As of Monday I had yet to buy a single Christmas gift. I had barely given it a thought! I just couldn't figure out what to get everyone! I started going out on my lunch breaks and knocked out some of the family members on my list but still it felt like I was just getting it out of the way.
I just don't feel Christmasy!!! Maybe it's because it's my first Christmas since I left SAC, maybe it's because money has been tight this year, maybe it's because mama almost died earlier this year, maybe it's because I haven't sang Christmas Karaoke ONCE this year! maybe it's because Haley has a baby and everything will forever be different, maybe it's because I bought a house this year, maybe it's because in the next few years we may have a baby, maybe it's because I don't have a chimney, maybe it's because I'm afraid my puppies will eat my Christmas tree and it's behind a baby gate, maybe it's because we're all getting older and we'll all forever be different.
Maybe it's because I didn't watch Ally McBeal. Usually this time of year I re-watch Ally McBeal and see all the fabulous Christmas episodes. The one with the Christmas Unicorn, the one where Elaine finds a baby in Jesus' spot in a manger. The one where Elaine tries to sing with Taye Diggs pissing off Renee. But Ally McBeal always makes me super emotional and Haley says I can't watch it unless I'm in a different frame of mind (she says that in her way).
I don't know, I'm just in a Christmas funk. I haven't wanted to watch "Prancer" or "Little Women" or "Meet Me In St. Louis" either.
I did at least discover a new Christmas song that I am in love with and whenever I hear it this year it does make me happy.
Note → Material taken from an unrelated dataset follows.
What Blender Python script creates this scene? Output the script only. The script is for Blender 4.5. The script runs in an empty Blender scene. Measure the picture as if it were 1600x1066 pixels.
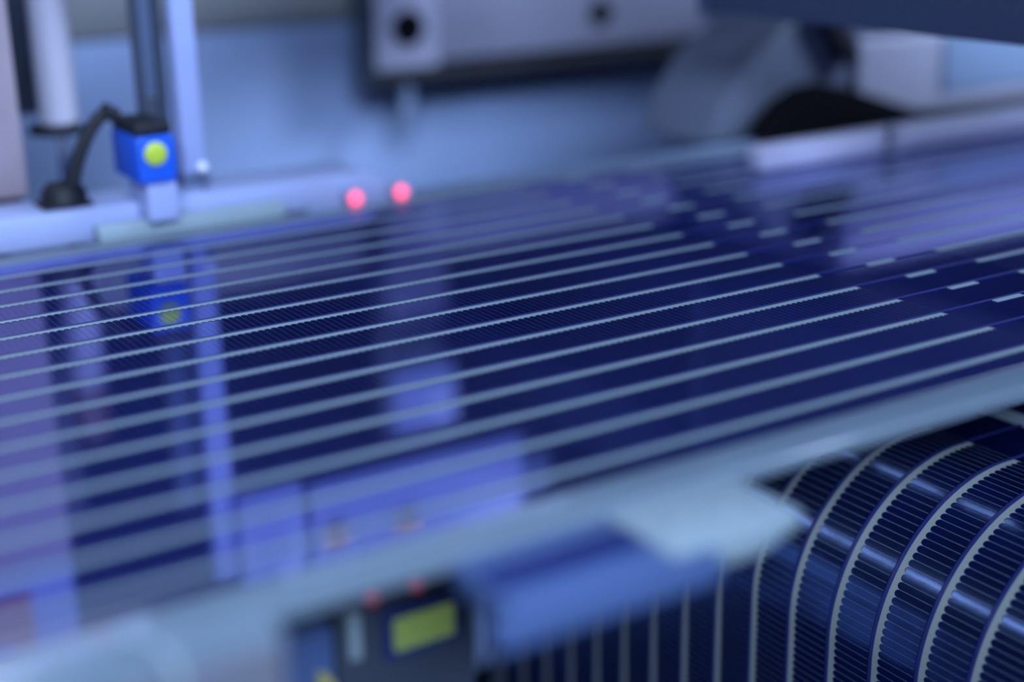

"Forever different". I've worried about that one WAY too much as my children had outgrown stage after stage that I feared I would miss. But they just grew to be more and more fun with each new stage. I hope that you will enjoy each successive new stage more and more. I hate Christmas -- or, at least December 1-23 as I usually come around at the last minute -- so I can relate. But I've learned something as I've lost loved ones over the years (and HOORAY that Robbie is still with us this year!): I've learned to say and think and believe "Isn't it wonderful that we're all here together". And I enjoy that blessing while I can. I am wishing for you that you stumble upon the magic (and enjoy laughing at the quirks).